Preparation and enhanced photocatalytic performance of N-TiO2/g-C3N4 heterostructure for Rhodamine B degradation

Highly efficient photocatalysts have been developed for the degradation of contaminated water under visible light. In this study, N-doped TiO₂ (N-TiO₂) and metal-free graphitic carbon nitride (g-C₃N₄) composites with various Ti/C molar ratios were prepared with the simple mixing-calcining method. The samples were characterized by X-ray diffraction, scanning electron microscopy, ultraviolet–visible diffuse reflectance spectroscopy, and photoluminescence spectroscopy.
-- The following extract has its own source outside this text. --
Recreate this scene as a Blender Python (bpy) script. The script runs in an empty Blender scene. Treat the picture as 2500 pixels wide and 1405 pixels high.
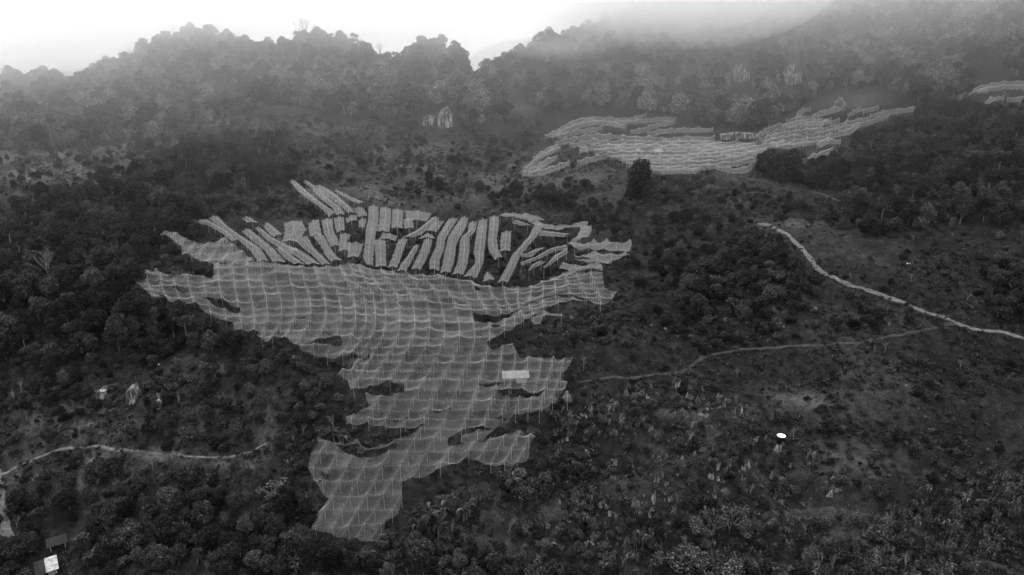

The photocatalytic activity of N-TiO₂/g-C₃N₄ in the degradation of Rhodamine B (RhB) was investigated, and the electrochemical method was used to determine the origin of the enhanced photoactivity of N-TiO₂/g-C₃N₄. The results showed that N-TiO₂ nanoparticles were dispersed on the surface of g-C₃N₄ and formed a stable heterojunction structure with g-C₃N₄. The heterojunction between the two semiconductors could effectively prevent the recombination of photogenerated electrons and holes and improve the photocatalytic efficiency of the photocatalyst under visible light irradiation. The photocatalyst exhibited high stability, and the RhB degradation rate was still higher than 82.3% after five cycles.